Mas vamos a números que ilustrem esta diferença. Em 2019, a superfície agrícola utilizada ocupava 43% do território nacional. Três anos antes, em 2016, Portugal era o 16.º país da União Europeia onde a agricultura ocupava maior parte do território nacional. Mas a verdade é que desde 2003 que a superfície agrícola em Portugal se mantém “sensivelmente inalterada”.
O nosso país conta com cada vez menos explorações agrícolas e os números não são animadores: em 30 anos reduziu em mais de metade o seu número (quase 600 mil em 1989 para menos de 300 mil em 2019). “As maiores reduções ocorreram entre 1989 e 1999 (menos 182 mil) e 1999 e 2009 (menos 109 mil), mantendo-se um número de explorações agrícolas relativamente estável desde então”, diz a Pordata.

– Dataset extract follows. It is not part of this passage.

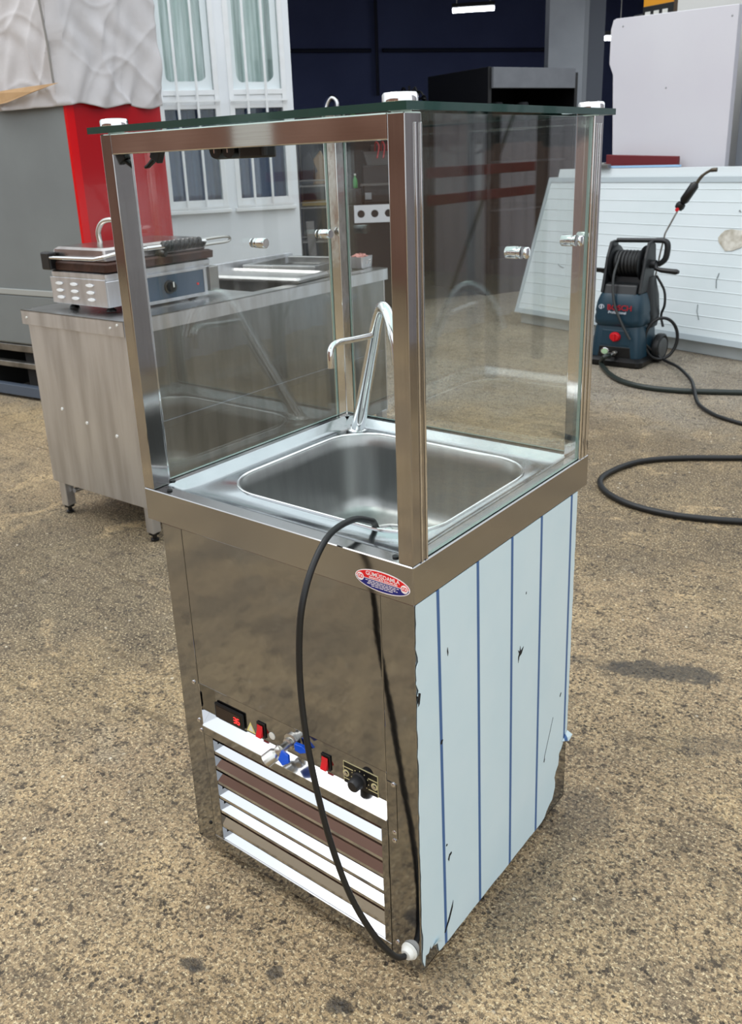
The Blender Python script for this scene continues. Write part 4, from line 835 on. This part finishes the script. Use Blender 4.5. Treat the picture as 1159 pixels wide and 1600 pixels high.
# ================================================================ PRESSURE WASHER
wa = math.atan2(.61732, .78671) - math.radians(38)
TEAL = mat('dark_teal_plastic', '123241', .4); CHAR = mat('charcoal_plastic', '17191b', .45)
wz = thing('pressure_washer', 'dark teal and black pressure washer with hose reel, standing before the sandwich panels', 'pressure washer', (-1.55, 4.66, 0), wa)
wz.scale = (1.08, 1.05, .925)
def sec(w, d, z, r=.04, yo=0): return rrect(-w/2, w/2, -d/2+yo, d/2+yo, r, z, 5)
s = MB(); s.loops([sec(.34,.36,.0), sec(.36,.38,.012), sec(.36,.38,.04), sec(.31,.33,.06)], caplast=True); s.build('base', BLACK, wz)
s = MB(); s.loops([sec(.31,.30,.045), sec(.31,.30,.10), sec(.285,.285,.26,.04,.005), sec(.27,.27,.285,.04,.005)], caplast=True); s.build('lower_housing', TEAL, wz)
s = MB(); s.loops([sec(.26,.26,.27,.05,.0), sec(.30,.30,.29,.06), sec(.305,.31,.33,.06), sec(.295,.30,.36,.06), sec(.30,.305,.38,.06), sec(.285,.29,.44,.06), sec(.265,.27,.48,.06), sec(.25,.25,.50,.06)], caplast=True); s.build('motor_housing', TEAL, wz)
s = MB(); s.loops([rrect(-.13,.155,.0,.165,.05,.25,5), rrect(-.14,.165,-.02,.175,.06,.33,5), rrect(-.13,.155,-.02,.17,.06,.47,5), rrect(-.115,.135,.0,.14,.05,.60,5)], caplast=True); s.build('rear_housing', CHAR, wz)
s = MB(); s.prism([(-.10,-.138,.445), (.10,-.138,.445), (.10,-.10,.56), (-.10,-.10,.56)], (0, .06, .01)); s.build('top_shroud', CHAR, wz, .01)
# front recess with gauge and outlet
s = MB(); s.prism([(-.105,-.152,.055), (.105,-.152,.055), (.095,-.150,.135), (-.095,-.150,.135)], (0, .01, 0)); rc = s.build('front_recess', BLACK, wz, .003)
s = MB(); s.prism([(-.09,-.150,.145), (.09,-.150,.145), (.085,-.143,.25), (-.085,-.143,.25)], (0, .008, 0)); s.build('front_panel', TEAL, wz, .006)
s = MB(); s.lathe([(.034, 0), (.034, .006), (.028, .016), (.024, .020), (0, .020)], (.0,-.148,.205), (0,-1,0), 22); kn = s.build('red_knob', mat('washer_red', 'c40d1c', .35), wz); MB().box((-.006,-.176,.178), (.006,-.167,.232)).build('knob_ridge', MATS['washer_red'], kn, .002)
s = MB(); s.lathe([(.026, 0), (.026, .008), (.022, .010), (0, .010)], (-.055,-.155,.10), (0,-1,0), 20); ga = s.build('gauge', CHROME, wz); s = MB(); s.lathe([(.02, 0), (0, .001)], (-.055,-.1655,.10), (0,-1,0), 18); s.build('gauge_face', mat('gauge_face', 'a8c7a0', .4), ga)
s = MB(); s.lathe([(.014, 0), (.014, .02), (.011, .02), (.011, .05), (.015, .05), (.015, .07)], (.012,-.155,.095), (-.3,-1,-.1), 14); s.build('outlet', MATS['zinc_fitting'], wz)
text('BOSCH', .052, 'brand_lettering', mat('brand_red', 'a3202b', .4), wz, FRONT(.018, -.1525, .408), .001, sx=.9, bold=.001)
text('Professional', .027, 'brand_lettering', mat('brand_grey', 'c5ccd6', .4), wz, FRONT(.006, -.1545, .376), .001, sx=.85, bold=.0004)
s = MB(); s.lathe([(.017, 0), (.017, .002), (.013, .002), (.013, .0)], (-.095, -.148, .410), (0,-1,0), 18, cap=False); s.build('round_emblem', MATS['brand_grey'], wz)
MB().box((-.099, -.1515, .398), (-.091, -.149, .422)).build('emblem_bar', MATS['brand_grey'], wz)
# reel frame, reel, hose turns
for x in (-.105, .105):
    s = MB(); s.prism([(x,-.11,.50), (x,.08,.50), (x,.12,.70), (x,.10,.82), (x,.06,.845), (x,.0,.84), (x,-.05,.74)], (.02 if x > 0 else -.02, 0, 0)); s.build('reel_arm', CHAR, wz, .008)
s = MB(); s.lathe([(.055, -.095), (.055, .095)], (0, .03, .69), (1,0,0), 20); rl = s.build('reel_drum', CHAR, wz)
for x in (-.09, .084):
    s = MB(); s.lathe([(.12, 0), (.125, .003), (.12, .006), (.05, .006)], (x, .03, .69), (1,0,0), 26); s.build('reel_flange', CHAR, rl)
turn = []
for i in range(181):
    a = i/180*2*math.pi*7; turn.append((-.075 + .15*i/180, .03 + .082*math.cos(a), .69 + .082*math.sin(a)))
s = MB(); s.tube(turn, .011, 7); s.build('wound_hose', RUBBER, rl)
s = MB(); s.tube([(-.11,.08,.84), (.16,.08,.845)], .016, 10); s.build('top_handle', CHAR, wz)
s = MB(); s.tube(spline([(.13,.08,.845), (.185,.08,.84), (.20,.08,.80), (.19,.08,.72), (.15,.08,.68)], 5), .018, 10); s.build('side_grip', CHAR, wz)
s = MB(); s.tube([(.125,.03,.69), (.155,.03,.69)], .03, 14); s.tube([(.15,.03,.69), (.17,.0,.66)], .014, 10); ck = s.build('crank_arm', CHAR, wz); s = MB(); s.tube([(.165,.005,.665), (.20,.0,.655), (.29,-.01,.65), (.305,-.012,.65)], [.012,.017,.019,.012], 12); s.build('crank_handle', BLACK, ck)
s = MB(); s.prism([(-.125,-.05,.62), (-.125,-.07,.66), (-.20,-.08,.665), (-.245,-.085,.60), (-.235,-.08,.60), (-.20,-.075,.635), (-.15,-.06,.63)], (0, .035, 0)); s.build('lance_holder', BLACK, wz, .004)
for x in (-.185, .185):
    s = MB(); d_ = 1 if x > 0 else -1; s.lathe([(.0, -.02), (.085, -.02), (.098, -.012), (.10, 0), (.098, .02), (.085, .026), (.075, .02), (.0, .018)], (x, .10, .1), (d_,0,0), 26); wo_ = s.build('wheel', RUBBER, wz)
    s = MB(); s.lathe([(.07, 0), (.068, .008), (.02, .012), (0, .012)], (x + d_*.018, .10, .1), (d_,0,0), 22); s.build('wheel_cover', mat('grey_wheel_cover', '5a5c5c', .5), wo_)
s = MB(); s.tube(spline([(.13,.12,.60), (.18,.13,.50), (.19,.13,.40), (.17,.14,.32), (.19,.13,.24)], 5), .008, 8); s.build('rear_cable', RUBBER, wz)
s = MB(); s.tube(spline([(-.045,-.05,.72), (-.04,-.125,.60), (-.01,-.165,.44), (.05,-.175,.30), (.10,-.17,.20)], 5), .008, 8); s.build('hanging_hose', mat('grey_black_hose', '2a2d2d', .45), wz)
# spray lance leaning up from the washer
def wpt(p): a = wa; p = (p[0]*1.08, p[1]*1.05, p[2]*.925); return Vector((wz.location.x + p[0]*math.cos(a) - p[1]*math.sin(a), wz.location.y + p[0]*math.sin(a) + p[1]*math.cos(a), p[2]))
sl = thing('spray_lance', 'thin spray lance with black grip, leaning up from the pressure washer against the panels', 'spray lance', (-1.55, 4.66, 0), wa)
s = MB(); s.tube([(.13,.14,.55), (.145,.16,.70), (.165,.165,.82)], .006, 8); s.build('lance_tube', DULL, sl)
s = MB(); s.tube([(.245,.20,1.00), (.258,.20,1.02), (.315,.20,1.11), (.325,.20,1.125)], [.015,.028,.028,.015], 12); s.build('lance_grip', BLACK, sl)
s = MB(); s.tube([(.165,.165,.82), (.235,.20,.985)], .006, 8); s.build('lance_tube', DULL, sl)
s = MB(); s.lathe([(0, -.03), (.025, -.02), (.03, 0), (.025, .02), (0, .03)], (.235,.20,.985), (.6,0,.8), 14); lj = s.build('lance_joint', BLACK, sl); s = MB(); s.lathe([(.012, 0), (.012, .01), (0, .012)], (.228,.175,.965), (0,-1,0), 10); s.build('joint_button', RED, lj)
s = MB(); s.tube(spline([(.325,.20,1.12), (.355,.205,1.165), (.40,.21,1.195), (.44,.21,1.20)], 5), [.011]*6 + [.009]*5 + [.013]*5, 8); s.build('lance_nozzle', mat('brass_dark', '4d463c', .4, .6), sl)
# hoses on the ground
def hose(nm, label, pts, r, m_=RUBBER):
    s = MB(); s.tube(spline(pts, 6), r, 10); o = s.build(nm, m_); tag(o, label, 'hose'); return o
hose('garden_hose', 'black hose lying in a wide open loop on the concrete at the right edge', [(1.2,3.45,.014),(.5,3.36,.014),(-.10,3.16,.014),(-.298,3.049,.014),(-.397,2.988,.014),(-.515,2.915,.014),(-.628,2.825,.014),(-.704,2.716,.014),(-.743,2.563,.014),(-.741,2.442,.014),(-.686,2.342,.014),(-.591,2.267,.014),(-.485,2.231,.014),(-.358,2.228,.014),(-.225,2.262,.014),(-.097,2.316,.014),(.06,2.40,.014),(.6,2.72,.014),(1.2,2.95,.014)], .0125)
fp_ = wpt((.0,-.225,.088))
hose('pressure_hose', 'thick dark hose running from the front outlet of the pressure washer across the ground', [fp_, fp_ + Vector((-.01,-.05,.0)), Vector((-1.60,4.42,.03)), (-1.547,4.342,.017),(-1.425,4.174,.017),(-1.285,4.053,.017),(-1.129,4.003,.017),(-.950,4.022,.017),(-.793,4.085,.017),(-.604,4.167,.017),(-.40,4.23,.017),(.2,4.20,.017),(.8,4.02,.017)], .016, mat('hose_green_black', '1f2824', .4))
lp = []
for i in range(15):
    a = math.radians(200 - i*26); lp.append((-1.315 + .105*math.cos(a)*.8, 4.69 + .105*math.cos(a)*.6, .165 + .135*math.sin(a)))
hose('supply_cable', 'black cable coiled beside the washer wheel and trailing off to the right', lp + [(-1.30,4.70,.03),(-1.121,4.480,.041),(-.957,4.218,.040),(-.870,4.014,.042),(-.777,3.804,.02),(-.669,3.679,.012),(-.565,3.603,.012),(-.435,3.550,.012),(-.25,3.50,.012),(.25,3.56,.012),(.8,3.72,.012),(1.3,3.8,.012)], .0105)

Aos dias de hoje, 9% das explorações são de média a grande dimensão (com pelo menos 20 hectares) que ocupam 4/5 do território (79%). Há 30 anos eram 4% e ocupavam pouco mais de 3/5 (62%). “Consequentemente, a dimensão média das explorações agrícolas em Portugal duplicou em 30 anos: de 7 para 14 hectares”.
Os dados mostram também que a riqueza criada pela agricultura no ano passado foi de 3,5 mil milhões de euros. “Descontando a inflação acumulada ao longo dos anos, este valor tem vindo a diminuir desde o início dos anos 80. Nessa década, a agricultura gerava mais do dobro da riqueza atual, atingindo o valor mais baixo em 2012”, lê-se na nota.
2021 foi, aliás, o segundo melhor ano de produção agrícola do século XXI: 9,2 mil milhões de euros (61% diz respeito à produção vegetal e 33% à pecuária), só superado pelo ano 2001.
Os dados da Pordata falam também em ajudas para o setor: em 2020, o nosso país recebeu 170 milhões de euros em ajudas ao investimento na agricultura. Em 1989, chegou a receber 2,5 vezes mais descontando a inflação. “Foi o valor mais alto desde que entrou na União Europeia. A preços constantes, os outros máximos foram registados em 1992, 1995, 2003 e 2013”.